(last edited on April 29, 2014 at 1:29 am)
I just read an interesting article by Paul Graham about how PR firms work. For small companies looking to generate some attention, hiring a PR firm will gets them into the press and by extension the public consciousness. Graham relates how a “good” firm charged $16,000 a month, and was worth every penny. Ever wonder why “suits are back” this year? Because some company paid a PR firm to say so. Is it coincidence that this happens to be the advertising slogan for The Men’s Wearhouse?
If you want to sell, people have to know/remember you exist and provide a product they desire. You can advertise, or you generate word of mouth. A Public Relations (aka PR) firm does the latter by packaging your “content” into a form that is readily digested by the News Media: reporters, editors, and other journalists. A good PR firm will package your meme in a manner that is not only credible, but reportable. The law of authorative referral comes into play: if you can get a person to repeat something you’ve planted, the relayed information attains the same level of credibility. PR firms “game the system” by targeted the influential mouthpieces of society that we still, more or less, take at face value.

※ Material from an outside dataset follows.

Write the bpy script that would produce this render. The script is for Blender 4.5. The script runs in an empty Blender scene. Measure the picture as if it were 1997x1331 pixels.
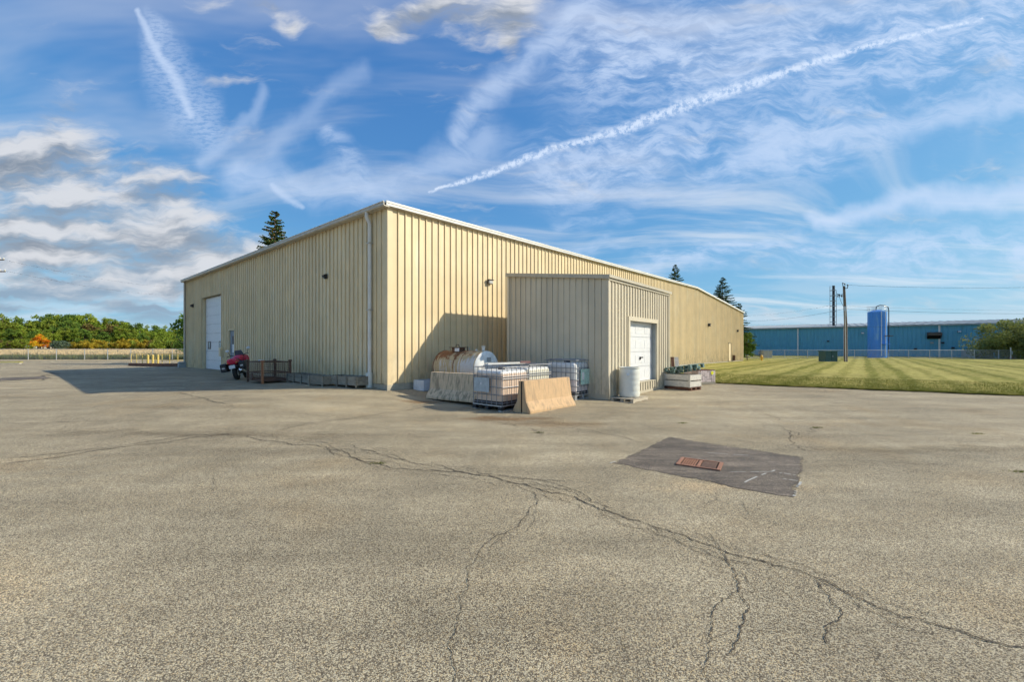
import bpy, math, random
import numpy as np
from mathutils import Vector, Matrix

R = math.radians
sc = bpy.context.scene
col = sc.collection

# ------------------------------------------------------------------ camera, light, exposure
F, CU, HZ, CH = 820.0, 998.5, 678.0, 1.67          # focal length, centre and horizon in photo pixels, eye height in metres
cam_d = bpy.data.cameras.new("camera")
cam = bpy.data.objects.new("camera", cam_d); col.objects.link(cam)
cam_d.sensor_width = 36.0
cam_d.lens = F / 1997 * 36.0
cam_d.shift_y = (HZ - 665.5) / 1997
cam_d.clip_start = 0.1; cam_d.clip_end = 9000
cam.location = (0, 0, CH); cam.rotation_euler = (R(90), 0, 0)
sc.camera = cam
sc.render.resolution_x = 1024; sc.render.resolution_y = 683
sc.view_settings.view_transform = 'Standard'
sc.view_settings.look = 'None'
sc.view_settings.exposure = 0.90
sc.view_settings.gamma = 1.0
sc.view_settings.use_curve_mapping = False
sc.cycles.max_bounces = 5; sc.cycles.diffuse_bounces = 2; sc.cycles.use_adaptive_sampling = True; sc.cycles.adaptive_threshold = 0.02; sc.cycles.adaptive_min_samples = 12; sc.cycles.glossy_bounces = 2; sc.cycles.transparent_max_bounces = 8

SUN_EL, SUN_AZ = 33.0, 90.0                          # azimuth clockwise from +Y (the view direction)
sd = bpy.data.lights.new("sun", 'SUN'); sun = bpy.data.objects.new("sun", sd); col.objects.link(sun)
sd.energy = 2.65; sd.angle = R(0.5); sd.color = (1.0, 0.92, 0.76)
tosun = Vector((math.sin(R(SUN_AZ)) * math.cos(R(SUN_EL)), math.cos(R(SUN_AZ)) * math.cos(R(SUN_EL)), math.sin(R(SUN_EL))))
sun.rotation_euler = tosun.to_track_quat('Z', 'Y').to_euler()
SKY_STRENGTH = 0.15

# ------------------------------------------------------------------ node helpers
class N:
    def __init__(s, tree): s.t = tree; s.l = tree.links; s.n = tree.nodes
    def put(s, inp, v):
        if v is None: return
        if isinstance(v, bpy.types.NodeSocket): s.l.new(v, inp)
        elif isinstance(v, (tuple, list)) and len(v) == 3 and inp.type == 'RGBA': inp.default_value = (*v, 1)
        else: inp.default_value = v
    def m(s, op, a, b=None, c=None, clamp=False):
        n = s.n.new('ShaderNodeMath'); n.operation = op; n.use_clamp = clamp
        for i, v in enumerate((a, b, c)): s.put(n.inputs[i], v)
        return n.outputs[0]
    def vm(s, op, a, b=None, out=0):
        n = s.n.new('ShaderNodeVectorMath'); n.operation = op
        s.put(n.inputs[0], a)
        if b is not None:
            if op == 'SCALE': s.put(n.inputs['Scale'], b)
            else: s.put(n.inputs[1], b)
        return n.outputs[out]
    def xyz(s, x, y, z=0.0):
        n = s.n.new('ShaderNodeCombineXYZ')
        for i, v in enumerate((x, y, z)): s.put(n.inputs[i], v)
        return n.outputs[0]
    def sep(s, v):
        n = s.n.new('ShaderNodeSeparateXYZ'); s.put(n.inputs[0], v); return n.outputs
    dim = '3D'
    def noise(s, v, scale, detail=4, rough=0.55, dist=0.0, lac=2.0, colour=False):
        n = s.n.new('ShaderNodeTexNoise'); n.noise_dimensions = s.dim; s.put(n.inputs['Vector'], v)
        n.inputs['Scale'].default_value = scale; n.inputs['Detail'].default_value = detail
        n.inputs['Roughness'].default_value = rough; n.inputs['Distortion'].default_value = dist
        n.inputs['Lacunarity'].default_value = lac
        return n.outputs['Color' if colour else 'Fac']
    def voro(s, v, scale, feature='F1', out='Distance', rnd=1.0):
        n = s.n.new('ShaderNodeTexVoronoi'); n.feature = feature; s.put(n.inputs['Vector'], v)
        n.inputs['Scale'].default_value = scale; n.inputs['Randomness'].default_value = rnd
        return n.outputs[out]
    def ss(s, x, a, b, lo=0.0, hi=1.0):
        n = s.n.new('ShaderNodeMapRange'); n.interpolation_type = 'SMOOTHSTEP'
        for k, v in (('Value', x), ('From Min', a), ('From Max', b), ('To Min', lo), ('To Max', hi)): s.put(n.inputs[k], v)
        return n.outputs[0]
    def mix(s, f, a, b, mode='MIX'):
        n = s.n.new('ShaderNodeMix'); n.data_type = 'RGBA'; n.blend_type = mode
        s.put(n.inputs[0], f); s.put(n.inputs[6], a); s.put(n.inputs[7], b)
        return n.outputs[2]
    def map(s, v, scale=(1, 1, 1), rot=(0, 0, 0), loc=(0, 0, 0)):
        n = s.n.new('ShaderNodeMapping'); s.put(n.inputs[0], v)
        n.inputs['Scale'].default_value = scale; n.inputs['Rotation'].default_value = rot; n.inputs['Location'].default_value = loc
        return n.outputs[0]
    def scol(s, c, f):
        return s.vm('SCALE', c, f)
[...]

It’s an interesting article…well worth reading if you enjoy discovering the root causes of trends and how the power of persuasion is used to influence your every opinion. Paul Graham also says something really useful to remember:
Remember the exercises in critical reading you did in school, where you had to look at a piece of writing and step back and ask whether the author was telling the whole truth? If you really want to be a critical reader, it turns out you have to step back one step further, and ask not just whether the author is telling the truth, but why he’s writing about this subject at all.
That’s part my own triumvirate of framing questions: Intention, Expectation, and Motivation. If you can figure out those three things about a given action, you have a good chance of developing an appropriate response on your own.
Via Slashdot. One of the threads there reminds me that William Gibson’s recent book Pattern Recognition is a good look at the world of professional trend watching / making.